Whenever I heard about summer camp in the past, all the tropes and mythologies revolving around the all-American camp experience swirled around in my head. It was a highly romanticized Norman Rockwell portrait. There are truths to these portrayals, but it is difficult to individualize one’s relationship with summer camp. Some people call it home. Others regard it simply as a resume builder. For me, it was a new adventure where I endured my highest highs and lowest lows—and damn if I wouldn’t do it all again.
Being responsible for at least a dozen children is terrifying, and yet, it imbues an essential sense of responsibility, confidence, and determination, without which it is impossible to reign in a gaggle of nine-year-olds.
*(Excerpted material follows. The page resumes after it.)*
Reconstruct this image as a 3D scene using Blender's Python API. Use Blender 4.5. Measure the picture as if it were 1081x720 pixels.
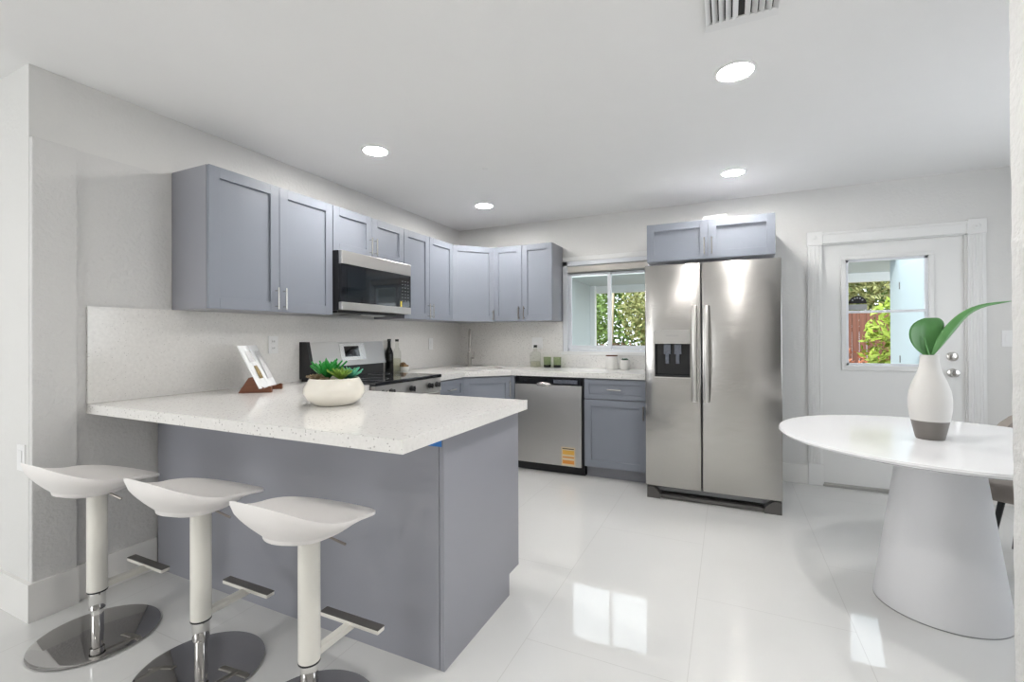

It is a liberating job in which you set the standards for yourself, and live the repercussions. Your survival depends on your attitude and perspective. Complacency is a flagrant badge of dishonor while progression, even the slightest, is woven into the fabric of the individual, carried long after the undertaking is complete.
During my summer, I learned how to communicate more effectively, not only with kids, but peers and supervisors. For once, I learned the importance of conveying what I wanted and needed, because I recognized my feelings as valuable. I learned how to talk to people.
Because we were banded together, in the trenches, empathy was more accessible, and it became easier to connect to co-workers on a human level. Everyone understood. They appreciated the difficulties and elations because they were experiencing them too. I grew up in ways I couldn’t have before. I was the teacher in classrooms and the parent in bunks. I was the adult with the answers (or lack thereof).
I learned every child has a value, even if it takes the entirety of summer to find. And if a kid does have problems, you can usually blame the parents. A parent’s nonchalance, or lack of compassion, can create an especially rowdy child. But a counselor can act as a guide that shows kids, through the scope of a different reality, love and support, but not without consequences. Attention-seeking is not rewarded with cursory purchases or temporary forehead kisses. We explore why a child feels the way she does, through conversation and understanding, followed by some inevitable hugging.
There were no breaks—a refreshing and exhausting fast-paced life. The kids’ well-being always comes before your own; a reminder for the narcissistic 21st century that, in order to enrich your personal journey, you must care for others.
On our rare days off, we gained a new sense of gratitude for adult company—drinking, uncensored language, intellectual conversation. We formed an immediate family, who banded together in the trenches. They cured tears with humbling advice, warm hugs, and endless support. We shared inside jokes and battle stories.
Most of all, I learned what it was to be a friend and have a friend. These may seem two seemingly simple concepts, but most people do not realize their true meaning. Friendship is not necessarily unconditional love—if you are not treated the way you deserve, the love can be broken. Friendship is loving someone during their best and worst moments, but being honest as well. It is refusing to accept any inferior treatment, and realizing extraordinary worth and beauty in other people, and accepting them.
Being a summer camp counselor is as much about accepting yourself as it is about accepting others.